# [PROBLEM]
Write out the listing below without alteration, omitting its pictures.

— BEGIN DATASET EXTRACT —

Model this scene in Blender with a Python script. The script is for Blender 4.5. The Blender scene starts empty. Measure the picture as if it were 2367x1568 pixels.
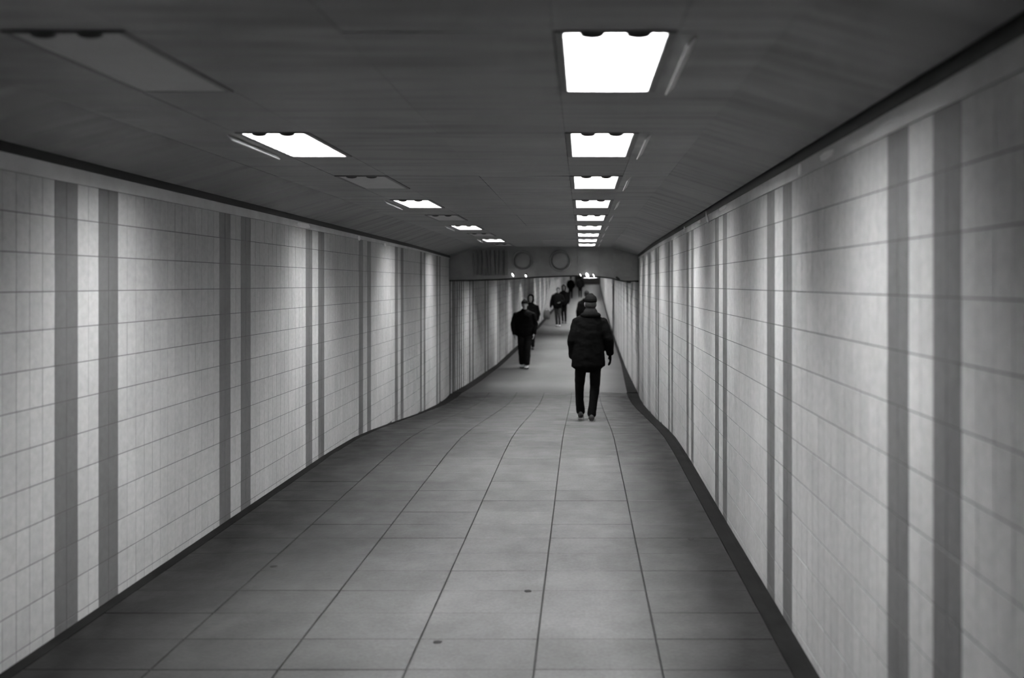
import bpy, bmesh, math, random
from mathutils import Vector, Matrix, noise

random.seed(7)
scene = bpy.context.scene
col = scene.collection
EYE = 1.70            # camera height above the near floor

# ------------------------------------------------------------------ camera
FPX = 1963.0          # focal length in pixels of the 2367 px wide frame
cam_d = bpy.data.cameras.new('camera')
cam = bpy.data.objects.new('camera', cam_d)
col.objects.link(cam)
cam.location = (0, 0, EYE)
cam.rotation_euler = (math.radians(90), 0, 0)
cam_d.sensor_width = 36.0
cam_d.lens = FPX * 36.0 / 2367.0
cam_d.shift_x = -161.5 / 2367.0
cam_d.shift_y = -129.0 / 2367.0
cam_d.clip_end = 400
cam_d.dof.use_dof = True
cam_d.dof.focus_distance = 7.5
cam_d.dof.aperture_fstop = 1.4
scene.camera = cam

# ------------------------------------------------------------------ world
world = bpy.data.worlds.new('world')
scene.world = world
world.use_nodes = True
world.node_tree.nodes['Background'].inputs[0].default_value = (0.0, 0.0, 0.0, 1)
world.node_tree.nodes['Background'].inputs[1].default_value = 0.0

scene.view_settings.view_transform = 'Standard'
scene.view_settings.look = 'None'
scene.view_settings.gamma = 1.0
scene.view_settings.use_curve_mapping = False
scene.view_settings.exposure = 0.0
LAMP = 119.0           # radiance of a lit ceiling lamp diffuser

# ------------------------------------------------------------------ materials
def grey(v): return (v, v, v, 1)

def base_mat(name, v, rough=0.6, spec=0.3):
    m = bpy.data.materials.new(name); m.use_nodes = True
    b = m.node_tree.nodes['Principled BSDF']
    b.inputs['Base Color'].default_value = grey(v)
    b.inputs['Roughness'].default_value = rough
    b.inputs['Specular IOR Level'].default_value = spec
    return m, m.node_tree, b

def nd(nt, t, **kw):
    n = nt.nodes.new(t)
    for k, v in kw.items(): setattr(n, k, v)
    return n

def math_node(nt, op, a, b=None, clamp=False):
    n = nt.nodes.new('ShaderNodeMath'); n.operation = op; n.use_clamp = clamp
    for i, x in enumerate((a, b)):
        if x is None: continue
        if hasattr(x, 'is_output'): nt.links.new(x, n.inputs[i])
        else: n.inputs[i].default_value = x
    return n.outputs[0]

def noise_out(nt, scale, detail=3, stretch=None, rough=0.55):
    g = nd(nt, 'ShaderNodeNewGeometry')
    src = g.outputs['Position']
    if stretch:
        mp = nd(nt, 'ShaderNodeVectorMath', operation='MULTIPLY')
        nt.links.new(src, mp.inputs[0]); mp.inputs[1].default_value = stretch
        src = mp.outputs[0]
    n = nd(nt, 'ShaderNodeTexNoise')
    n.inputs['Scale'].default_value = scale
    n.inputs['Detail'].default_value = detail
    n.inputs['Roughness'].default_value = rough
    nt.links.new(src, n.inputs['Vector'])
    return n.outputs['Fac']

def remap(nt, x, a, b, c, d):
    n = nd(nt, 'ShaderNodeMapRange'); n.clamp = True
    nt.links.new(x, n.inputs[0])
    for i, v in enumerate((a, b, c, d)): n.inputs[i + 1].default_value = v
    return n.outputs[0]

def piece_random(nt):
    oi = nd(nt, 'ShaderNodeObjectInfo'); g = nd(nt, 'ShaderNodeNewGeometry')
    return math_node(nt, 'FRACT', math_node(nt, 'ADD', oi.outputs['Random'], g.outputs['Random Per Island']))

def set_value(nt, b, v):
    c = nd(nt, 'ShaderNodeCombineColor')
    for i in range(3): nt.links.new(v, c.inputs[i])
    nt.links.new(c.outputs[0], b.inputs['Base Color'])

def bump(nt, b, h, strength, dist):
    n = nd(nt, 'ShaderNodeBump'); n.inputs['Strength'].default_value = strength
    n.inputs['Distance'].default_value = dist
    nt.links.new(h, n.inputs['Height']); nt.links.new(n.outputs[0], b.inputs['Normal'])

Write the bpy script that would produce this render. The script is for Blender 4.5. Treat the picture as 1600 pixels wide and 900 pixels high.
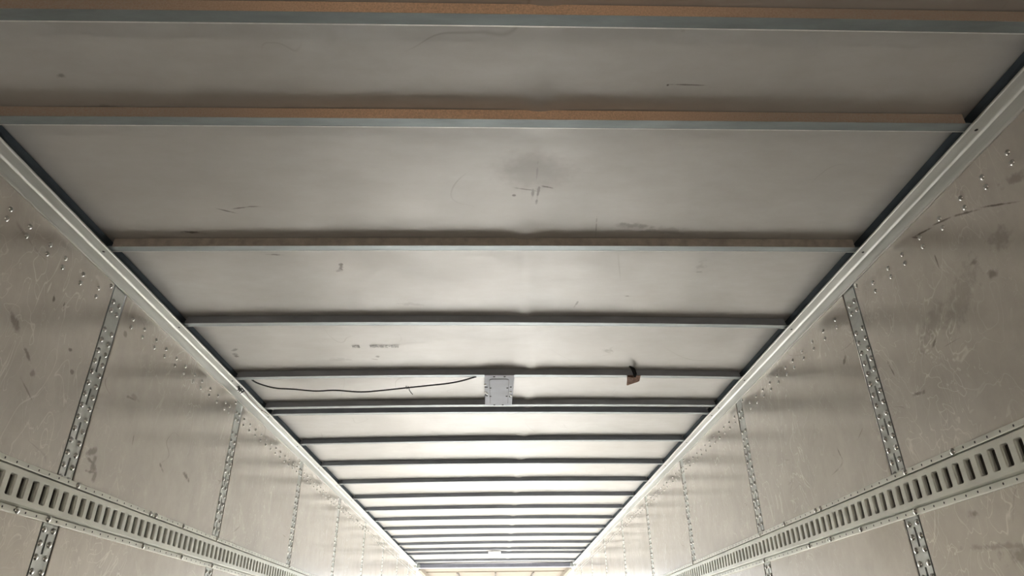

— END DATASET EXTRACT —

# [THE COMPLETED TASK]
Model this scene in Blender with a Python script. The script is for Blender 4.5. The Blender scene starts empty. Measure the picture as if it were 2367x1568 pixels.
import bpy, bmesh, math, random
from mathutils import Vector, Matrix, noise

random.seed(7)
scene = bpy.context.scene
col = scene.collection
EYE = 1.70            # camera height above the near floor

# ------------------------------------------------------------------ camera
FPX = 1963.0          # focal length in pixels of the 2367 px wide frame
cam_d = bpy.data.cameras.new('camera')
cam = bpy.data.objects.new('camera', cam_d)
col.objects.link(cam)
cam.location = (0, 0, EYE)
cam.rotation_euler = (math.radians(90), 0, 0)
cam_d.sensor_width = 36.0
cam_d.lens = FPX * 36.0 / 2367.0
cam_d.shift_x = -161.5 / 2367.0
cam_d.shift_y = -129.0 / 2367.0
cam_d.clip_end = 400
cam_d.dof.use_dof = True
cam_d.dof.focus_distance = 7.5
cam_d.dof.aperture_fstop = 1.4
scene.camera = cam

# ------------------------------------------------------------------ world
world = bpy.data.worlds.new('world')
scene.world = world
world.use_nodes = True
world.node_tree.nodes['Background'].inputs[0].default_value = (0.0, 0.0, 0.0, 1)
world.node_tree.nodes['Background'].inputs[1].default_value = 0.0

scene.view_settings.view_transform = 'Standard'
scene.view_settings.look = 'None'
scene.view_settings.gamma = 1.0
scene.view_settings.use_curve_mapping = False
scene.view_settings.exposure = 0.0
LAMP = 119.0           # radiance of a lit ceiling lamp diffuser

# ------------------------------------------------------------------ materials
def grey(v): return (v, v, v, 1)

def base_mat(name, v, rough=0.6, spec=0.3):
    m = bpy.data.materials.new(name); m.use_nodes = True
    b = m.node_tree.nodes['Principled BSDF']
    b.inputs['Base Color'].default_value = grey(v)
    b.inputs['Roughness'].default_value = rough
    b.inputs['Specular IOR Level'].default_value = spec
    return m, m.node_tree, b

def nd(nt, t, **kw):
    n = nt.nodes.new(t)
    for k, v in kw.items(): setattr(n, k, v)
    return n

def math_node(nt, op, a, b=None, clamp=False):
    n = nt.nodes.new('ShaderNodeMath'); n.operation = op; n.use_clamp = clamp
    for i, x in enumerate((a, b)):
        if x is None: continue
        if hasattr(x, 'is_output'): nt.links.new(x, n.inputs[i])
        else: n.inputs[i].default_value = x
    return n.outputs[0]

def noise_out(nt, scale, detail=3, stretch=None, rough=0.55):
    g = nd(nt, 'ShaderNodeNewGeometry')
    src = g.outputs['Position']
    if stretch:
        mp = nd(nt, 'ShaderNodeVectorMath', operation='MULTIPLY')
        nt.links.new(src, mp.inputs[0]); mp.inputs[1].default_value = stretch
        src = mp.outputs[0]
    n = nd(nt, 'ShaderNodeTexNoise')
    n.inputs['Scale'].default_value = scale
    n.inputs['Detail'].default_value = detail
    n.inputs['Roughness'].default_value = rough
    nt.links.new(src, n.inputs['Vector'])
    return n.outputs['Fac']

def remap(nt, x, a, b, c, d):
    n = nd(nt, 'ShaderNodeMapRange'); n.clamp = True
    nt.links.new(x, n.inputs[0])
    for i, v in enumerate((a, b, c, d)): n.inputs[i + 1].default_value = v
    return n.outputs[0]

def piece_random(nt):
    oi = nd(nt, 'ShaderNodeObjectInfo'); g = nd(nt, 'ShaderNodeNewGeometry')
    return math_node(nt, 'FRACT', math_node(nt, 'ADD', oi.outputs['Random'], g.outputs['Random Per Island']))

def set_value(nt, b, v):
    c = nd(nt, 'ShaderNodeCombineColor')
    for i in range(3): nt.links.new(v, c.inputs[i])
    nt.links.new(c.outputs[0], b.inputs['Base Color'])

def bump(nt, b, h, strength, dist):
    n = nd(nt, 'ShaderNodeBump'); n.inputs['Strength'].default_value = strength
    n.inputs['Distance'].default_value = dist
    nt.links.new(h, n.inputs['Height']); nt.links.new(n.outputs[0], b.inputs['Normal'])

Write the bpy script that would produce this render. The script is for Blender 4.5. Treat the picture as 1600 pixels wide and 900 pixels high.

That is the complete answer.